I enjoy certain posts and not others. I read and post on the ones I like. I write "great story, Famous", "we missed you, famous", "please entrance me-us with more blogs about me-us". That is, when I'm not posting accusations that I can't post here. No sirree. I can't. And I ignore the ones I don't like. It's called maturity, except when the rest of you follow Carolyn's advice to do that, it's called being stand-offish.
WE LOVE CHRIS AND ARE BIG FANS OF HIS (but obviously some of us love ourselves more, and are bigger fans of ourselves). WE WOULD LIKE IT IF WE COULD ACTUALLY GET ALONG - THE WORLD IS SO BAD WHY CAN'T THIS BE A NICE PLACE TO COME TO? GIVE US A CHANCE! At least, that's what Yoko Ono shrieked on the recording of "Give peace a chance", and she's the only person whose whining is more annoying than mine.
P.S. To anyway who thinks this "joke" is "nasty or unfair", you can sod off. It's on-the-money and well-deserved as far as I'm concerned.
Pan
Aug 18 2006, 12:15 PM
Jeepers, IQ! You forgot to reinforce your true fanniness by telling us how much you enjoyed seeing a movie that never got released. (My apologies to the Aussies in the group. I've been told that word means something altogether different in OZ than it does in the US.)

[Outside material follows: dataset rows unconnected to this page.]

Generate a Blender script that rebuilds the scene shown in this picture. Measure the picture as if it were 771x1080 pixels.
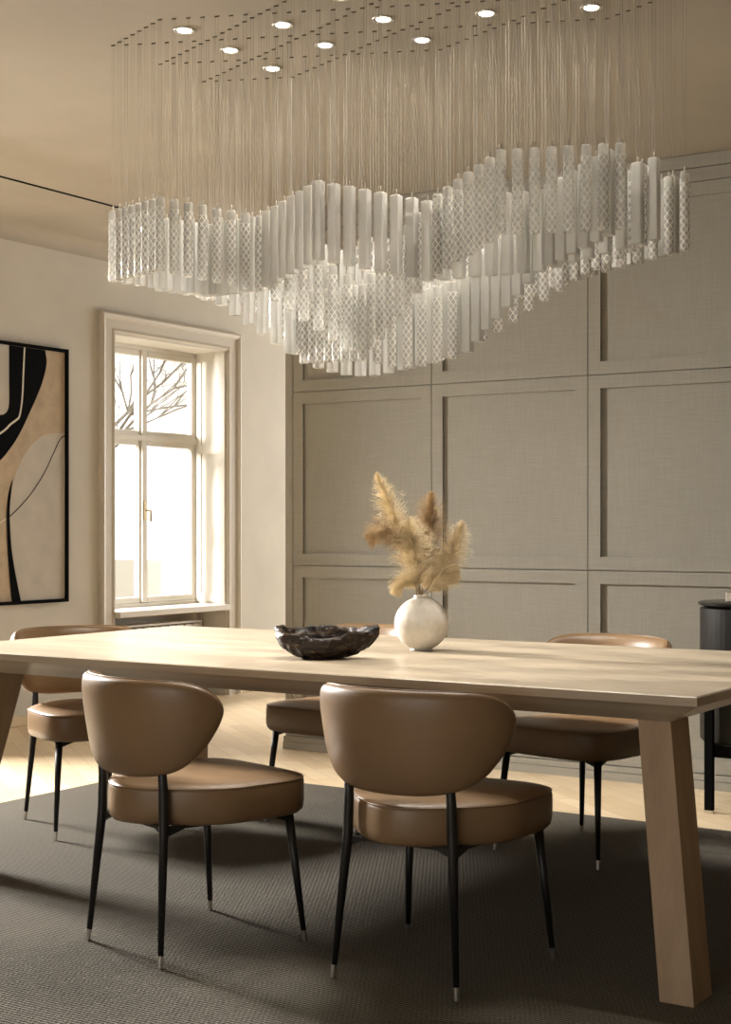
import bpy, bmesh, math, random
from mathutils import Vector, Matrix
PI = math.pi
random.seed(7)
sc = bpy.context.scene
for o in list(bpy.data.objects): bpy.data.objects.remove(o)

# ------------------------------------------------------------------ camera
YAW = math.radians(32.6)
cam_d = bpy.data.cameras.new('camera'); cam = bpy.data.objects.new('camera', cam_d)
sc.collection.objects.link(cam); sc.camera = cam
cam.location = (0, 0, 1.16); cam.rotation_euler = (PI/2, 0, YAW)
cam_d.sensor_fit = 'HORIZONTAL'; cam_d.sensor_width = 36; cam_d.lens = 1590/771*36
cam_d.shift_y = 15/771; cam_d.clip_end = 200

# ------------------------------------------------------------------ view, world, daylight
vs = sc.view_settings
vs.view_transform = 'Standard'; vs.look = 'None'; vs.gamma = 1; vs.use_curve_mapping = False
vs.exposure = 1.05
w = bpy.data.worlds.new('sky'); sc.world = w; w.use_nodes = True
wn = w.node_tree.nodes; bg = wn['Background']
bg.inputs[0].default_value = (1.0, 0.97, 0.92, 1); bg.inputs[1].default_value = 1.3

def area(name, loc, rot, sx, sy, power, col, portal=False, spread=None):
    l = bpy.data.lights.new(name, 'AREA'); l.shape = 'RECTANGLE'; l.size = sx; l.size_y = sy
    l.energy = power; l.color = col
    if spread: l.spread = spread
    if portal: l.cycles.is_portal = True
    o = bpy.data.objects.new(name, l); o.location = loc; o.rotation_euler = rot
    sc.collection.objects.link(o); return o
# openings of the two windows in the left wall (portals for the sky light)
area('window_portal', (-6.80, 7.654, 1.5), (0, -PI/2, 0), 1.8, 1.15, 1, (1, 1, 1), True)
area('window_portal', (-6.80, 4.25, 1.5), (0, -PI/2, 0), 1.8, 1.15, 1, (1, 1, 1), True)
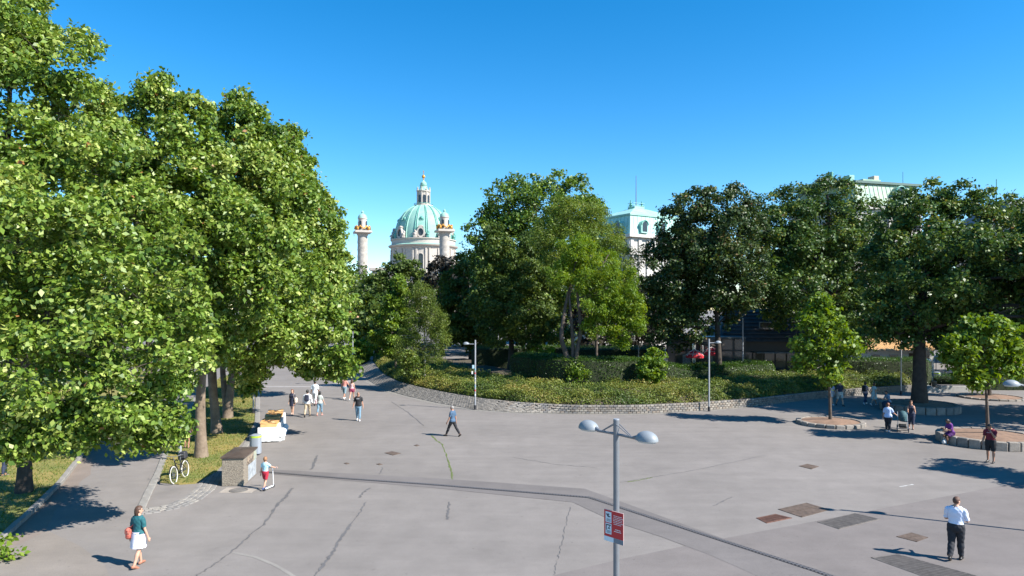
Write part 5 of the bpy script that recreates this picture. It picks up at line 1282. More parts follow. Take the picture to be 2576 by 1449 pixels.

You really are falling down on the job. Of course, you aren't allowed to post here, so I don't see how you could do otherwise.
By the way, I think it's great that, as a movie industry insider, you maintain that idealized glow about the talent (all of) you have to work with. Most insiders are pretty blasé after a few years (or minutes) of standing around in the rain in the wee hours of the morning while the camera moves (and while the actors are warm and dry in their trailers); or after waiting around for hours as actors barricade themselves in their trailers or show up late for call or blow lines continuously or throw their props into the bushes or stalk off because the director wants a close-up at 3am and we don't look our best at 3am. (not that Mr. Potter has EVER been reported as having done that kind of thing, I'm speaking generally here) That kind of hard-core starry-eyedness is hard to maintain. Kudos to you.
Pan
PS, the greatest thing about being born without an umbilical cord is - no belly button. That's how you can tell the old timers from the newtimers. We all have cable jacks instead.
guest
Aug 18 2006, 01:46 PM
Completely ridiculous posts and a waste of time at that.
Pan
Aug 18 2006, 01:50 PM
Carmen, our resident CP bloodhound, tells me that a certain movie actually has been released. (where? Carmen, where?) I stand red-faced and corrected.